Агония человеческих тел, попадающих в промежуток между еще-существованием и уже-несуществованием («…выкалывание глаз или отрезание рук и ног…»[103]), – вот что должно разыгрываться на сцене, которую программировали как максимально воздействующую на зрителей Эйзенштейн в «Монтаже аттракционов» и Антонен Арто в манифестах «Театра жестокости» (1932–1933)[104]. В этом же ряду следует упомянуть доклад «Театр и эшафот» (1918), в котором Николай Евреинов возводил искусство сцены к зрелищам публичной казни.
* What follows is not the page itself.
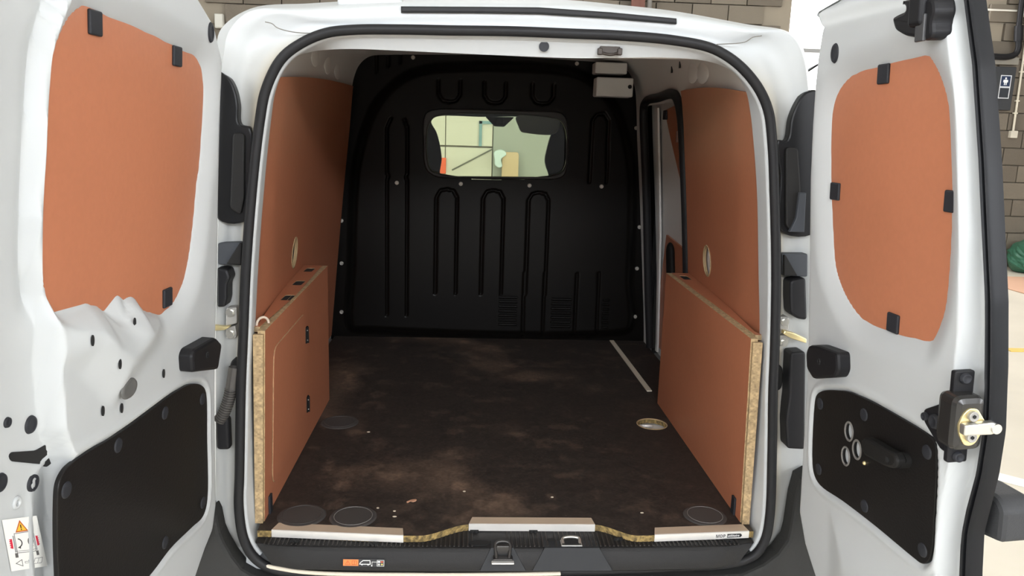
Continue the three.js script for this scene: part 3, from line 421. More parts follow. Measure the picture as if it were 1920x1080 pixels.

В монументальной пластике Владимира Татлина бросается в глаза скелетообразность форм (применительно к Пикассо о ней писал в «Кризисе искусства» (1918) Николай Бердяев). Татлинский «Памятник Третьему Интернационалу» (1920) заключает одну ребристую конструкцию в другую, притом что наклон внутреннего сооружения ассоциируется сразу и с падением (Вавилонского столпа), и с поступательным движением, динамичным покорением башней внешнего пространства – с Танатосом и Эросом одновременно. В многочисленных рельефах и контррельефах Татлин равно деструктивен и конструктивен, энтропиен и информативен: он нагромождает маталлолом, а также прочие материалы в кажущемся беспорядке и вместе с тем добивается негативной гармонии, повторяя в разных пропорциях дисгармоничное сочетание элементов. «Бытие-к-смерти» Хайдеггера станет на закате раннеавангардистской эры отрицанием свойственного ей неразличения живого и мертвого.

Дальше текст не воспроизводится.